Transportation is the circulatory system of our economy. Yet many of our traditional transportation systems are inadequate to serve the needs of the 21st century. Thus, Intelligent Transportation Systems (ITS) has been proposed as a promising direction to provide innovative services in various modes of transport and traffic management. Researchers have accumulated abundant knowledge for designing ITS systems based on surveys and feedbacks from users and operators. However, the data collected from these manually conducted methods are often incomplete, inaccurate and out-of-date. Thus, based on these data, the applications, correlations and interactions among different forms of transportation are under-exploited [1]. This inefficiency calls for a new architecture, which collaboratively integrates sensing and control aspects in the data processing chain of ITS systems, i.e., data acquisition, data analysis, and data utilization, from multimodal transit systems, e.g., taxicab, bus, and subway, by fully automatic realtime methods.

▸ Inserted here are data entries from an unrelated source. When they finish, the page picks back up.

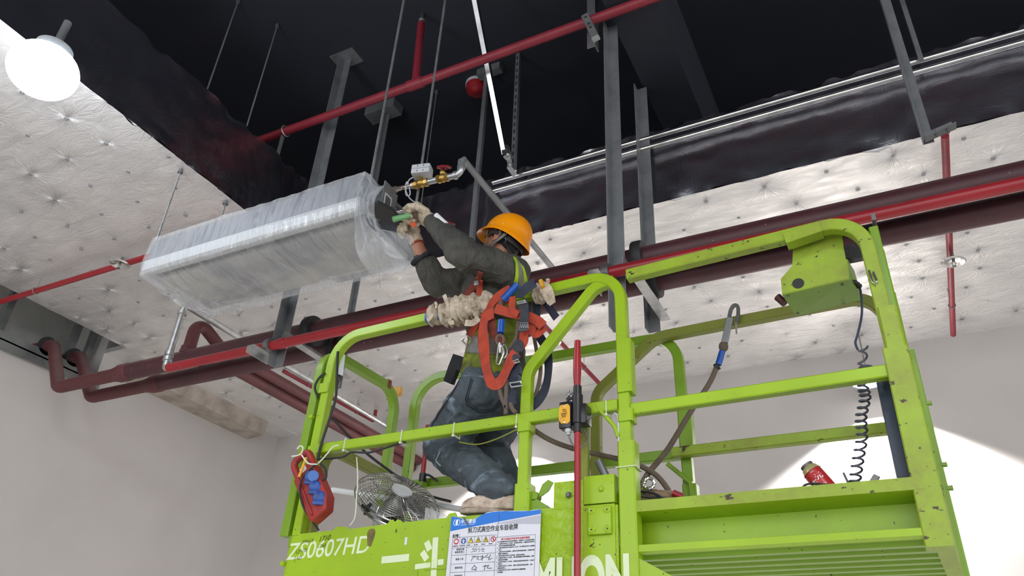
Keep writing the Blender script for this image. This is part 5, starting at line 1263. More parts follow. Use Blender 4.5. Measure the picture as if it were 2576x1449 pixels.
# ---- tools in the hands
sd = thing('screwdriver', 'screwdriver with orange handle held in the worker gloves', 'tool', at(1039, 565, y=2.63))
MB().tube([at(1040, 565, y=2.615), at(1036, 560, y=2.70)], 0.0125, 16).obj('handle', simple('orange_plastic', srgb(228, 88, 40), 0.35), sd)
MB().tube([at(1036, 560, y=2.70), at(1022, 548, y=2.80)], 0.003, 8).obj('blade', M['chrome'], sd)
gt = thing('clear_green_tool', 'clear green tool handle poking out left of the gloves', 'tool', at(1004, 548, y=2.68))
MB().tube(fil([at(989, 552, y=2.56), at(1004, 548, y=2.58), at(1030, 543, y=2.62)], 0.02), 0.0155, 14).obj('handle', M['green_tool'], gt)
# ---- shoes
def shoe(toe, heel, upv, name_label=None):
    d = (toe-heel).normalized(); up = V(upv).normalized(); sdv = d.cross(up).normalized(); up = sdv.cross(d)
    Lh = (toe-heel).length
    T = Matrix(((d.x, sdv.x, up.x, heel.x), (d.y, sdv.y, up.y, heel.y), (d.z, sdv.z, up.z, heel.z), (0, 0, 0, 1)))
    def sole(k, grow): return [((0.5+0.5*math.cos(a))*Lh*1.02-0.01*Lh, (0.036+0.012*math.cos(a)-0.006*math.sin(2*a)*0)*math.sin(a)*grow) for a in [2*PI*j/30 for j in range(30)]]
    ps_ = MB(); ps_.prism(sole(0, 1.0), T, 0.026); so = ps_.obj('shoe_sole', M['sole'], wk); bv = so.modifiers.new('bevel', 'BEVEL'); bv.width = 0.006; bv.segments = 2
    b = MB(); bm = bmesh.new(); G = []
    for i in range(25):
        t_ = i/24; h_ = float(np.interp(t_, [0, .04, .12, .28, .45, .65, .85, .96, 1], [.030, .075, .092, .098, .084, .060, .046, .030, .006])); w_ = float(np.interp(t_, [0, .05, .2, .45, .7, .88, .97, 1], [.016, .031, .036, .035, .044, .040, .024, .006]))
        G.append([bm.verts.new(T @ V((Lh*t_, w_*math.cos(a_)*(1 if math.sin(a_) < 0.3 else 1-0.25*math.sin(a_)*(h_ > .07)), 0.020+(h_*max(0, math.sin(a_))**0.85 if math.sin(a_) > 0 else 0.004*math.sin(a_))))) for a_ in [2*PI*j/28 for j in range(28)]])
    for i in range(24):
        for j in range(28): bm.faces.new((G[i][j], G[i][(j+1) % 28], G[i+1][(j+1) % 28], G[i+1][j]))
    bm.faces.new(G[0]); bm.faces.new(G[-1][::-1]); b.add(bm)
    sk_ = MB(); sk_.chain([T @ V((Lh*0.22, 0, 0.085)), T @ V((Lh*0.22, 0, 0.098))], [0.036, 0.036]); sk_.obj('sock', M['jacket_dark'], wk)
    o = b.obj('shoe', M['shoe'], wk); remesh(o, 0.004, 4)
    for k in range(4):
        x = Lh*(0.42+0.08*k); zc = 0.020+float(np.interp(0.42+0.08*k, [.28, .45, .65, .85], [.098, .084, .060, .046]))+0.001
        MB().tube([T @ V((x, -0.026, zc-0.014)), T @ V((x+0.003, -0.012, zc-0.002)), T @ V((x+0.005, 0, zc)), T @ V((x+0.003, 0.012, zc-0.002)), T @ V((x, 0.026, zc-0.014))], 0.0028, 6).obj('shoelace', M['rag'], wk)
shoe(at(1158, 1294, y=2.66), at(1287, 1298, y=2.70)+V((0.02, 0, 0)), (0, 0, 1))
shoe(ankR+V((-0.19, 0.03, -0.118)), ankR+V((0.06, -0.01, -0.118)), (0, 0, 1))
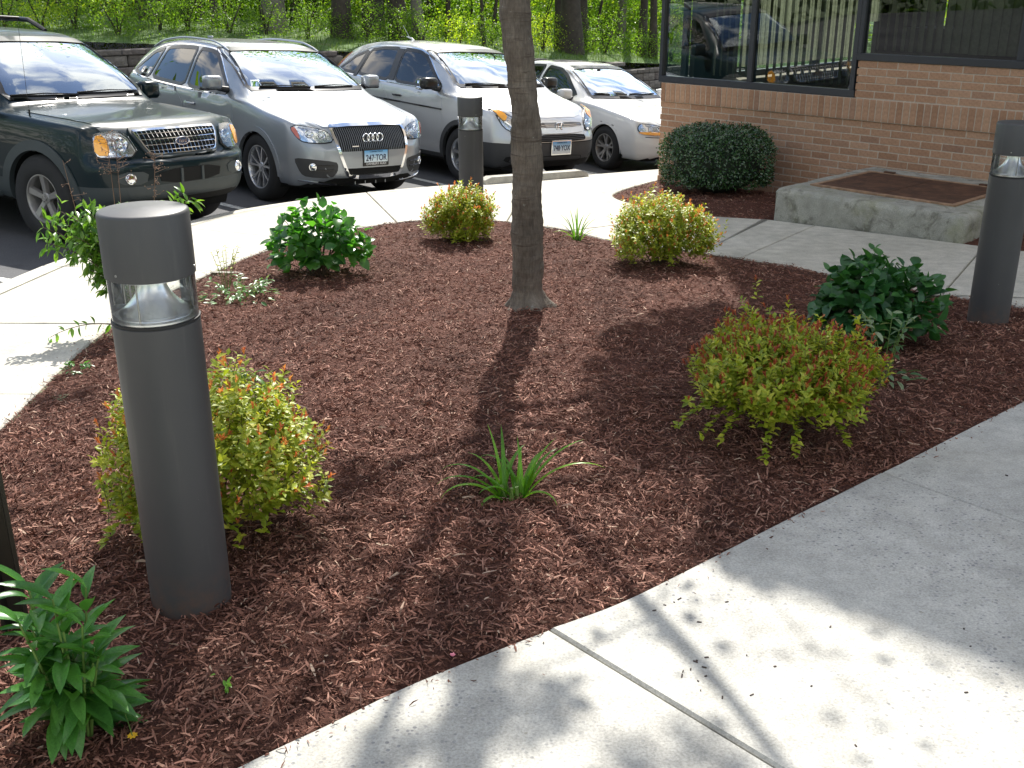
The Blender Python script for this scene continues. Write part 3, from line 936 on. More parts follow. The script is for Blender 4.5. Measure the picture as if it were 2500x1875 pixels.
hbox('door_plate', H0 + .05, (H0 + H1) / 2 - .003, D0 + .045, D1 - .05, zt_ - .004, zt_ + .010, RUST)
hbox('door_plate', (H0 + H1) / 2 + .003, H1 - .05, D0 + .045, D1 - .05, zt_ - .004, zt_ + .010, RUST)
for s in (2.95, 3.83): hbox('hinge', s - .05, s + .05, D0 - .02, D0 + .02, zt_ + .012, zt_ + .026, RUST)

# ------------------------------------------------------------------ sign post at the left edge
M_POST = M_simple('post_bronze', (.040, .038, .030), .45, .6, var=.2)
po = empty('channel_post', (-1.236, 2.27, gz(-1.236, 2.27) - .02), R(14), 'dark metal channel post with a row of holes at the left edge', 'post')
mb = MB()
prof = [(-.033, -.012), (-.024, -.012), (-.016, .012), (.016, .012), (.024, -.012), (.033, -.012), (.033, -.008), (.026, -.008), (.0185, .016), (-.0185, .016), (-.026, -.008), (-.033, -.008)]
def postprism(z0, z1):
    n = len(prof); vs = [(x, y, z0) for x, y in prof] + [(x, y, z1) for x, y in prof]
    mb.add(vs, [tuple(range(n))[::-1], tuple(range(n, 2 * n))] + [(i, (i + 1) % n, n + (i + 1) % n, n + i) for i in range(n)])
postprism(-.1, 2.1)
mb.build('channel', M_POST, po)
mb = MB()
for i in range(80):
    for x in (.0205,):
        mb.box((x + .0045, -.0005 - .0, .02 + i * .0254), (.0012, .006, .011))
mb.build('hole_row', M_GASK, po)['kind'] = 'stuff'
po.rotation_euler = (R(0), R(0), R(14))
#@@PART3
# ------------------------------------------------------------------ leaves
def leaf_template(kind='oval', rows=4, width=.45, fold=.12, droop=.25, wave=0.0, petiole=0.0):
    """leaf of length 1 along +X, upper side +Z; returns verts (n,3), quads"""
    V = []; 
    for i in range(rows + 1):
        t = i / rows
        if kind == 'oval': w = math.sin(math.pi * min(1, t * .96 + .04)) ** .75 * (1 - .25 * t)
        elif kind == 'heart': w = (math.sin(math.pi * (t * .80 + .20) ** 1.0) ** .8) * 1.02 if t < 1 else 0
        elif kind == 'lance': w = math.sin(math.pi * (t * .9 + .08)) ** .9
        else: w = (1 - t ** 2.2) * (.75 + .25 * min(1, t * 5))
        if i == rows: w = .0
        if i == 0: w = .10 if kind != 'blade' else .8
        w *= width / 2
        z = -droop * t * t
        x = t * (1 - droop * droop * .3 * t)
        wv = wave * math.sin(t * 9)
        V += [(x, -w, z + fold * w / .5 * .9 + wv), (x, 0, z - .0), (x, w, z + fold * w / .5 * .9 - wv)]
    F = []
    for i in range(rows):
        for j in range(2):
            a = i * 3 + j; F.append((a, a + 1, a + 4, a + 3)) if False else F.append((a, a + 3, a + 4, a + 1))
    return np.array(V), np.array(F)

def frames(D, U):
    """rotation matrices from leaf direction D and approximate upper side U (N,3)"""
    D = D / np.linalg.norm(D, axis=1)[:, None]
    Y = np.cross(U, D); n = np.linalg.norm(Y, axis=1)[:, None]; Y = np.where(n < 1e-5, np.array([[0, 1, 0]]), Y / np.maximum(n, 1e-9))
    Z = np.cross(D, Y)
    return np.stack([D, Y, Z], 2)           # columns
def leaves_mesh(name, T, P, D, U, S, smooth=True):
    V, F = T; n = len(P); Rm = frames(D, U)
    W = np.einsum('nij,vj->nvi', Rm, V) * S[:, None, None] + P[:, None, :]
    allF = (F[None] + (np.arange(n) * len(V))[:, None, None]).reshape(-1, 4)
    return mesh_np(name, W.reshape(-1, 3), allF, smooth=smooth)
def leaf_objs(name, meshes, P, D, U, S, parent):
    """single leaves as objects that share a few meshes"""
    Rm = frames(D, U)
    for i in range(len(P)):
        o = bpy.data.objects.new(name, meshes[i % len(meshes)]); COL.objects.link(o); o.parent = parent
        M = Matrix(Rm[i].tolist()).to_4x4(); s = float(S[i])
        o.matrix_local = Matrix.Translation(Vector(P[i].tolist())) @ M @ Matrix.Diagonal((s, s, s, 1))
def plant_leaves(root, T_list, T_far, mat, P, D, U, S, n_obj, name='leaf', pri=None):
    """the n_obj leaves that show best become single parts, the rest one joined part; coordinates local to root"""
    n = len(P)
    if n_obj > 0:
        o = np.array(root.location); toc = np.array([0, 0, CAM_H]) - o; toc = toc / np.linalg.norm(toc)
        sc = (P @ toc) + .15 * P[:, 2] + S * 2
        idx = np.argsort(-sc); a, b = idx[:n_obj], idx[n_obj:]
        ms = []
        for t_ in T_list:
            me = mesh_np(name, t_[0], t_[1]); me.materials.append(mat); ms.append(me)
        leaf_objs(name, ms, P[a], D[a], U[a], S[a], root)
    else: b = np.arange(n)
    if len(b):
        me = leaves_mesh('foliage', T_far, P[b], D[b], U[b], S[b])
        o = ob('foliage', me, mat, root); o['kind'] = 'stuff'

def unit(v): return v / np.maximum(np.linalg.norm(v, axis=-1, keepdims=True), 1e-9)

M_SP = M_leaf('spirea_leaf', [(0, (.20, .28, .020)), (.35, (.32, .41, .030)), (.7, (.45, .50, .045)), (1, (.58, .56, .09))], .45, .45)
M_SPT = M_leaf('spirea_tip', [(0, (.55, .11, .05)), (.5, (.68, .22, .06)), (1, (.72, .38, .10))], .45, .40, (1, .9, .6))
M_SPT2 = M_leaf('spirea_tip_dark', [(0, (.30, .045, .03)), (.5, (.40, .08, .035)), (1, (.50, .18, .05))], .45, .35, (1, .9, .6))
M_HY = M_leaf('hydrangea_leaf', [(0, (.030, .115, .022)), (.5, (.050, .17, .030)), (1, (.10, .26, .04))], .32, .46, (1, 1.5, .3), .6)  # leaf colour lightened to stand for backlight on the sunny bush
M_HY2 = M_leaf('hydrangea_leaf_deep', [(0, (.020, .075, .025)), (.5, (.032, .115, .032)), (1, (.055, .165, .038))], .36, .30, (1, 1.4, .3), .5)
M_DEU = M_leaf('shrub_leaf', [(0, (.06, .16, .022)), (.5, (.11, .24, .03)), (1, (.20, .34, .05))], .34, .42, (1, 1.2, .3), .6)
M_BOX = M_leaf('boxwood_leaf', [(0, (.016, .050, .018)), (.5, (.030, .085, .028)), (1, (.07, .15, .045))], .25, .15, sheen=.9)
M_STEM = M_simple('twig', (.075, .045, .028), .8, var=.3)
M_GSTEM = M_simple('green_stem', (.12, .20, .04), .6, var=.25)
M_DEAD = M_simple('dead_stalk', (.19, .12, .085), .9, var=.3)
M_ASTER = M_leaf('aster_leaf', [(0, (.05, .16, .035)), (.5, (.08, .24, .045)), (1, (.13, .33, .07))], .30, .40, (1, 1.3, .25))
M_DAY = M_leaf('daylily_blade', [(0, (.10, .27, .022)), (.5, (.16, .38, .03)), (1, (.24, .46, .05))], .32, .48, (1, 1.2, .2))
M_WEED = M_leaf('pale_leaf', [(0, (.06, .13, .055)), (.5, (.10, .19, .08)), (1, (.30, .36, .22))], .4, .3)
M_LOW = M_leaf('low_leaf', [(0, (.05, .16, .03)), (.6, (.09, .24, .04)), (1, (.38, .45, .30))], .35, .35)

T_SP = [leaf_template('oval', 4, .60, .16, d) for d in (.12, .28, .05)]
T_SPF = leaf_template('oval', 2, .62, .16, .2)
T_HY = [leaf_template('heart', 5, .72, .16, d, .012) for d in (.22, .40, .10, .30)]
T_HYF = leaf_template('heart', 4, .72, .16, .25)
T_OV = [leaf_template('oval', 5, .42, .2, d) for d in (.2, .38, .08)]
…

Because of the limited understanding on how to collaboratively interconnect different transit systems for realworld applications, we face an urgent and challenging task to investigate the theory and practice in order to coordinate the sensing and control aspects efficiently and collaboratively. To accomplish this task, this research aims at (i) addressing a fundamental challenge that uniquely defines sensing and control aspects in ITS - heterogeneity, (ii) proposing a design for a multi-level architecture to collaboratively handle different procedures of ITS datasets, and (iii) testing our architecture in one of the largest transportation systems in the world as reference implementation in real-world scenarios.